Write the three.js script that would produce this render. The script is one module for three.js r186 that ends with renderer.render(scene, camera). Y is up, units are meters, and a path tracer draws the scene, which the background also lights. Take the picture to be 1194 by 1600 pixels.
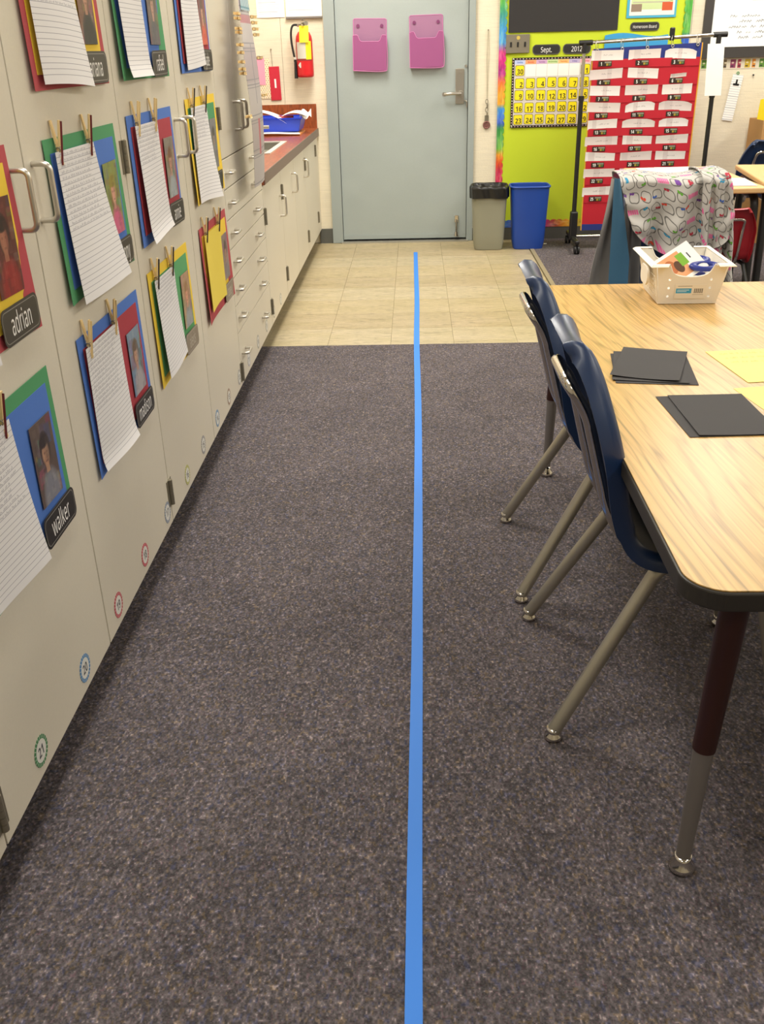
import * as THREE from 'three';
import { RoundedBoxGeometry } from 'three/addons/geometries/RoundedBoxGeometry.js';
import { mergeGeometries } from 'three/addons/utils/BufferGeometryUtils.js';
import { RectAreaLightUniformsLib } from 'three/addons/lights/RectAreaLightUniformsLib.js';

// ------------------------------------------------------------------ camera, exposure, lights
const scene = new THREE.Scene();
scene.background = new THREE.Color(0x1a1a1a);
const renderer = new THREE.WebGLRenderer({ antialias: true });
renderer.toneMapping = THREE.LinearToneMapping;
renderer.toneMappingExposure = 1.45;
renderer.shadowMap.enabled = true;
const camera = new THREE.PerspectiveCamera(57.17, 1194 / 1600, 0.05, 60);
camera.position.set(0, 1.2719, 0);
{
  const r = new THREE.Vector3(0.99923759, -0.02470813, -0.03022824);
  const f = new THREE.Vector3(-0.03803514, -0.44142457, -0.89649187);
  const u = new THREE.Vector3().crossVectors(r, f).normalize();
  camera.quaternion.setFromRotationMatrix(new THREE.Matrix4().makeBasis(r, u, f.clone().negate()));
}
scene.add(camera);
RectAreaLightUniformsLib.init();
// ceiling troffers: [x, z, intensity]
const LIGHTS = [[-0.42, -5.9, 17], [2.0, -5.9, 14], [4.3, -6.1, 14], [-0.42, -3.5, 14], [2.0, -3.5, 10], [4.3, -3.5, 9], [-0.42, -1.1, 6], [2.0, -1.1, 7], [4.3, -1.1, 7], [-0.42, 1.3, 3], [2.0, 1.3, 4.5]];
const LCOL = new THREE.Color(1.0, 0.965, 0.885);

// ------------------------------------------------------------------ helpers
let seed = 7;
const rnd = () => { seed = (seed * 1664525 + 1013904223) >>> 0; return seed / 4294967296; };
const used = {};
function numbered(n) { if (used[n] === undefined) { used[n] = 0; return n; } used[n]++; return n + '_' + String(used[n]).padStart(3, '0'); }
const ORD = ['topmost', 'second', 'third', 'fourth', 'fifth', 'sixth', 'seventh', 'eighth', 'ninth', 'lowest'];
const ONES = ['zero', 'one', 'two', 'three', 'four', 'five', 'six', 'seven', 'eight', 'nine', 'ten', 'eleven', 'twelve', 'thirteen', 'fourteen', 'fifteen', 'sixteen', 'seventeen', 'eighteen', 'nineteen'];
const word = (n) => n < 20 ? ONES[n] : ['twenty', 'thirty'][Math.floor(n / 10) - 2] + (n % 10 ? '-' + ONES[n % 10] : '');
const C = (h) => new THREE.Color(h);
function mat(color, rough = 0.6, metal = 0, extra = {}) { return new THREE.MeshStandardMaterial({ color: C(color), roughness: rough, metalness: metal, side: THREE.DoubleSide, ...extra }); }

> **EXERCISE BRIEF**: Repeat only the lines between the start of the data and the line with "const LCOL = new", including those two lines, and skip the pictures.

> **TASK RESULT**:
Write the three.js script that would produce this render. The script is one module for three.js r186 that ends with renderer.render(scene, camera). Y is up, units are meters, and a path tracer draws the scene, which the background also lights. Take the picture to be 1194 by 1600 pixels.
import * as THREE from 'three';
import { RoundedBoxGeometry } from 'three/addons/geometries/RoundedBoxGeometry.js';
import { mergeGeometries } from 'three/addons/utils/BufferGeometryUtils.js';
import { RectAreaLightUniformsLib } from 'three/addons/lights/RectAreaLightUniformsLib.js';

// ------------------------------------------------------------------ camera, exposure, lights
const scene = new THREE.Scene();
scene.background = new THREE.Color(0x1a1a1a);
const renderer = new THREE.WebGLRenderer({ antialias: true });
renderer.toneMapping = THREE.LinearToneMapping;
renderer.toneMappingExposure = 1.45;
renderer.shadowMap.enabled = true;
const camera = new THREE.PerspectiveCamera(57.17, 1194 / 1600, 0.05, 60);
camera.position.set(0, 1.2719, 0);
{
  const r = new THREE.Vector3(0.99923759, -0.02470813, -0.03022824);
  const f = new THREE.Vector3(-0.03803514, -0.44142457, -0.89649187);
  const u = new THREE.Vector3().crossVectors(r, f).normalize();
  camera.quaternion.setFromRotationMatrix(new THREE.Matrix4().makeBasis(r, u, f.clone().negate()));
}
scene.add(camera);
RectAreaLightUniformsLib.init();
// ceiling troffers: [x, z, intensity]
const LIGHTS = [[-0.42, -5.9, 17], [2.0, -5.9, 14], [4.3, -6.1, 14], [-0.42, -3.5, 14], [2.0, -3.5, 10], [4.3, -3.5, 9], [-0.42, -1.1, 6], [2.0, -1.1, 7], [4.3, -1.1, 7], [-0.42, 1.3, 3], [2.0, 1.3, 4.5]];
const LCOL = new THREE.Color(1.0, 0.965, 0.885);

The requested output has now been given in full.